Ample liquidity fuels the dark side of business

The world of business has never been paradise: Competition has always been ruthless and the pursuit of profit relentless. However, the dark side of business is usually kept meticulously behind the scenes. The fights, the personal feuds and all manner of traps may be a shared secret among businesspeople but rarely do they come out into the open and become the subject of public discussion. This would only happen by mistake or because some disagreement ended up in the courts. The tussle between the two bank groups of Marfin and Piraeus – which burst into the open almost out of the blue last week – seems to be one of these rare cases. It may just be another result of the incredible amounts of liquidity in the global financial system. Private equity funds, which have amassed huge investment capital, are looking for opportunities anywhere. When they locate a target, they attack with a speed that rarely leaves their prey time to react.
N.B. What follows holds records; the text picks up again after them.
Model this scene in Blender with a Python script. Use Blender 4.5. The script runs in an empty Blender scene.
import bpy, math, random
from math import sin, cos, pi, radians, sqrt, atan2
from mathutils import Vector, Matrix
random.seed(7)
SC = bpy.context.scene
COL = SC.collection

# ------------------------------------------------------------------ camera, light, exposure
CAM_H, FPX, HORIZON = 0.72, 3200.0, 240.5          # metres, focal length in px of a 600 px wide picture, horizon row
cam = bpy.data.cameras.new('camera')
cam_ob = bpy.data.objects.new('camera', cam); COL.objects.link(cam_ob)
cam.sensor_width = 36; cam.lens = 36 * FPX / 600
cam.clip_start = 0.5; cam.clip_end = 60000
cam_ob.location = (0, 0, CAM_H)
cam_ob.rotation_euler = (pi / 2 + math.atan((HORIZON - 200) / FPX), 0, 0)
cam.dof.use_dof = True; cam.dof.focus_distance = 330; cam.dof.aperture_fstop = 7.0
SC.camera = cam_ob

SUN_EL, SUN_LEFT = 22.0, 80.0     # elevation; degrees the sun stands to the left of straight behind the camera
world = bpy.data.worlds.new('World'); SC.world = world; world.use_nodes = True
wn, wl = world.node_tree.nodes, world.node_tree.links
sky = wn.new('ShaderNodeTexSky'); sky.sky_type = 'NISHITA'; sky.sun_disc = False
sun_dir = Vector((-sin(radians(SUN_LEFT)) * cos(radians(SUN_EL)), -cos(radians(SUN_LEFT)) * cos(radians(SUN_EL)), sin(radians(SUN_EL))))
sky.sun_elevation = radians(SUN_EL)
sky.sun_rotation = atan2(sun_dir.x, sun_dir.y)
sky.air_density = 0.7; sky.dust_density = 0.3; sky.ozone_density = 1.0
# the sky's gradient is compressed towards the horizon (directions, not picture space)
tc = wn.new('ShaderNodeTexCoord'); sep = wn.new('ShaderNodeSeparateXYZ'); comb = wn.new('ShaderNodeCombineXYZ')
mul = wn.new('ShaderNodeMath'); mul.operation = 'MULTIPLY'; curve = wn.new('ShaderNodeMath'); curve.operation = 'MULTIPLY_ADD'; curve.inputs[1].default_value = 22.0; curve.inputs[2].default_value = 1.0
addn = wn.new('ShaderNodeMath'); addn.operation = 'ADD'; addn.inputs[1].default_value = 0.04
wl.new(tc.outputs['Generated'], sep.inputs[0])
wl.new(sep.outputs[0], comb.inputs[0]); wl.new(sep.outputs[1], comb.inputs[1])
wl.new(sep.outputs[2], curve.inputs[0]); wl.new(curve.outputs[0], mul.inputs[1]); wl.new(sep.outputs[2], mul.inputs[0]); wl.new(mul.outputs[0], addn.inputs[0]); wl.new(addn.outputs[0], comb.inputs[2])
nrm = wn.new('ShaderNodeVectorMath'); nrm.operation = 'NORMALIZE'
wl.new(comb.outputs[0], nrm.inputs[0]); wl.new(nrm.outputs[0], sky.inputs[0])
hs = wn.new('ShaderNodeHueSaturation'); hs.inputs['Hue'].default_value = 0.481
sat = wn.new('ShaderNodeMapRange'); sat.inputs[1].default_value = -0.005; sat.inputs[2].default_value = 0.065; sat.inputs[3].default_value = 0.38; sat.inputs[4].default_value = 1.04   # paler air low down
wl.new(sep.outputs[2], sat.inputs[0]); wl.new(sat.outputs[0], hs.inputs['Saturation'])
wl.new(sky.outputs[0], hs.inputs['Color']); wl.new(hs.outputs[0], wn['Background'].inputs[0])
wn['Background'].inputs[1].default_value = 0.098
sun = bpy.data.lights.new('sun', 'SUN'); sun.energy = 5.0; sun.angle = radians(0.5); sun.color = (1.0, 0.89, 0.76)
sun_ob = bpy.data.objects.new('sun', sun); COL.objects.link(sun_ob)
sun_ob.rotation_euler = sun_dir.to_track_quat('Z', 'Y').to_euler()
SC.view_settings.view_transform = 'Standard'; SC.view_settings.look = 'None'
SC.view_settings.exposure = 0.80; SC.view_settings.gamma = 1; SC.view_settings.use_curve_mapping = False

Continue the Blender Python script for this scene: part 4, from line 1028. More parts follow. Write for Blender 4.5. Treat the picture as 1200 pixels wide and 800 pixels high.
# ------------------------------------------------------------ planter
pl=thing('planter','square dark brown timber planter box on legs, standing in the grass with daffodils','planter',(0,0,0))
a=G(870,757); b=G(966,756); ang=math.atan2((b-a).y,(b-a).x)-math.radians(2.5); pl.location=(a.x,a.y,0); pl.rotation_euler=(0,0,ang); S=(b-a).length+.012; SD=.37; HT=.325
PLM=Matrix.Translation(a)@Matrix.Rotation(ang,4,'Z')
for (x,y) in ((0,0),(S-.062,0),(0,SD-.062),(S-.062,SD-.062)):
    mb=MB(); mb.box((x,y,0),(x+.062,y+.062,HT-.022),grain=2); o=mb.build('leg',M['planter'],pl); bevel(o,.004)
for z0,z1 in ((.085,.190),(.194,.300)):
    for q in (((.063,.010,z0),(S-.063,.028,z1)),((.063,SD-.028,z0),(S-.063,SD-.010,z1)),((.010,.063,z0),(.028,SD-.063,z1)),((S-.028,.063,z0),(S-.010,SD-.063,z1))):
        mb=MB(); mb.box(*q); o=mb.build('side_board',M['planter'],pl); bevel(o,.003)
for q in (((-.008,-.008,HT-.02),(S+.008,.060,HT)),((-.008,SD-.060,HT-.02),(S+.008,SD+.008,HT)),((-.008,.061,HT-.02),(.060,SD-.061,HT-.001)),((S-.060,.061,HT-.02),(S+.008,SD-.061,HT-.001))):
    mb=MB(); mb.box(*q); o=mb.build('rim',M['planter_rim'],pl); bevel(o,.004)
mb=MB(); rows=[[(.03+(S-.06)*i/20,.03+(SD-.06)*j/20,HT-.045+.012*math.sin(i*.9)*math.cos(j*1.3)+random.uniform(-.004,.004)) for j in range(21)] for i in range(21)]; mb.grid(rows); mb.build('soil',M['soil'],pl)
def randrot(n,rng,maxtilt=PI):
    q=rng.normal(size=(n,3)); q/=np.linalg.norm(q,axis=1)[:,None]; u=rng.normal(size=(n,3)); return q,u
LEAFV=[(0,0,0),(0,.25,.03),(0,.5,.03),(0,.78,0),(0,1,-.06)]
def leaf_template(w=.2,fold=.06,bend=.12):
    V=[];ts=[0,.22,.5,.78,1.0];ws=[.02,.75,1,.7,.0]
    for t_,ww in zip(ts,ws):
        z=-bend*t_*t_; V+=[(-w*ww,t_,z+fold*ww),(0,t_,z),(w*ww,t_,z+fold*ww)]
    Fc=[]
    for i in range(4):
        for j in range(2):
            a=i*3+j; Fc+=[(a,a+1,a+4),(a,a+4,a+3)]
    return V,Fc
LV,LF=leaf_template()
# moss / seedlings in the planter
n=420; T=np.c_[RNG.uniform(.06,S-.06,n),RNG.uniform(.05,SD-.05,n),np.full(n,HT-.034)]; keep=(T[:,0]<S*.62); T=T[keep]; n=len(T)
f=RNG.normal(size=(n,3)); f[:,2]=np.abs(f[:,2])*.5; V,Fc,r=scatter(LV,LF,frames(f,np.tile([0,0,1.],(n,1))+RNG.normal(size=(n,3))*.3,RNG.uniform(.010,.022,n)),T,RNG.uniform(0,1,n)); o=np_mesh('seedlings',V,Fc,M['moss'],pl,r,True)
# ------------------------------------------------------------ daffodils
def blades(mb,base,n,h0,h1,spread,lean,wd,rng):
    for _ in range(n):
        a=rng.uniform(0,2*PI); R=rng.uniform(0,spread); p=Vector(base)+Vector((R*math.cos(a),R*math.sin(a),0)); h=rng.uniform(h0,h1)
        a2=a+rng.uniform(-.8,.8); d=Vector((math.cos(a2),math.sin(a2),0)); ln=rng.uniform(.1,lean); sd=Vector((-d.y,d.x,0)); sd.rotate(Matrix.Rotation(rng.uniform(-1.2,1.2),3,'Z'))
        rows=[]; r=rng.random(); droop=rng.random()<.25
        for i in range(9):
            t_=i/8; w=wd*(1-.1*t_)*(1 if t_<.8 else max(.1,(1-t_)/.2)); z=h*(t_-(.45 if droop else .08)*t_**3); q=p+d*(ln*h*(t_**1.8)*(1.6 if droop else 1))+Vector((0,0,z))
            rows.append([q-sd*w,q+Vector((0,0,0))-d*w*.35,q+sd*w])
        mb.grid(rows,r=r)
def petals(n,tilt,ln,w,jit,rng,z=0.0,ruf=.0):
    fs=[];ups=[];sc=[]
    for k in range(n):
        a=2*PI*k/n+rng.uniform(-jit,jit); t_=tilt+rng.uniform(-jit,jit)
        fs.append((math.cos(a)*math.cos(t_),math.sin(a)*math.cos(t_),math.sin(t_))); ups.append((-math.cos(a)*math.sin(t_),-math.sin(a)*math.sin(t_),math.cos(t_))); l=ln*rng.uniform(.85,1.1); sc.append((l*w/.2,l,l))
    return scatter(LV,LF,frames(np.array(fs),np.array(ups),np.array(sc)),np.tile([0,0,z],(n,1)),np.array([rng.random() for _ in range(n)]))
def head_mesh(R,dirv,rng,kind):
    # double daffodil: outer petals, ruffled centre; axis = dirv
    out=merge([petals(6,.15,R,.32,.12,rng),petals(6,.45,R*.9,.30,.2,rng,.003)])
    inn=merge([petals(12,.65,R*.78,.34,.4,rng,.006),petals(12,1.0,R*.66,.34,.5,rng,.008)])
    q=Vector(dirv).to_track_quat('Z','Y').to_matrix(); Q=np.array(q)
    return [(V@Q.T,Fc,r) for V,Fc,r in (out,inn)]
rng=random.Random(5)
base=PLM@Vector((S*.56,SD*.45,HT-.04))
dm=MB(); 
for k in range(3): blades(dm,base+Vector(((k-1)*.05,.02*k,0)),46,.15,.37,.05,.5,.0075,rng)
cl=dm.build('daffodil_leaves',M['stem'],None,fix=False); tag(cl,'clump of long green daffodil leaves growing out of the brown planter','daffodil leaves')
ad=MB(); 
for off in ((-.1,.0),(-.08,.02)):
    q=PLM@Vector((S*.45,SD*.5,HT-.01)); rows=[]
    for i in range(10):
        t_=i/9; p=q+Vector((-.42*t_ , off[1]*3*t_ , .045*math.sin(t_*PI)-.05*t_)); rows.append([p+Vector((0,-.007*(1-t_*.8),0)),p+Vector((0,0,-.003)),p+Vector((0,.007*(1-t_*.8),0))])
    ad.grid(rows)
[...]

The Marfin case looks like such a case. The relatively small amount of capital of 5 billion euros that the group claims to be ready to import is huge by Greek standards. According to banking circles, such a sum can leverage asset values seven to eight times as big, with huge powers of intervention in the market. But because the acquisition targets in Greece are relatively few, their reactions are more intense. If one also takes into account the inexperience of all involved in this affair (which is without precedence in Greek business), the reasons behind all the hype and the rash reactions become clearer. Irrespective of the outcome of the affair, there is a particularly pleasant conclusion to be drawn from the development: The Greek economy remains buoyant, and business interest in partnerships, acquisitions and mergers has been rekindled, while the country has become the target of weighty moves by foreign investors in less than a year after Credit Agricole’s acquisition of Emporiki Bank last year. Such developments are not coincidental. They have resulted from a significant effort to modernize the Greek economy over the last 10 years. However, the most important thing in the economy is not what has been done, but, rather, the expectations. In this light, if the government seeks to maintain high growth rates, it has to intensify its modernization and reform efforts to consolidate Greece’s position in international business developments.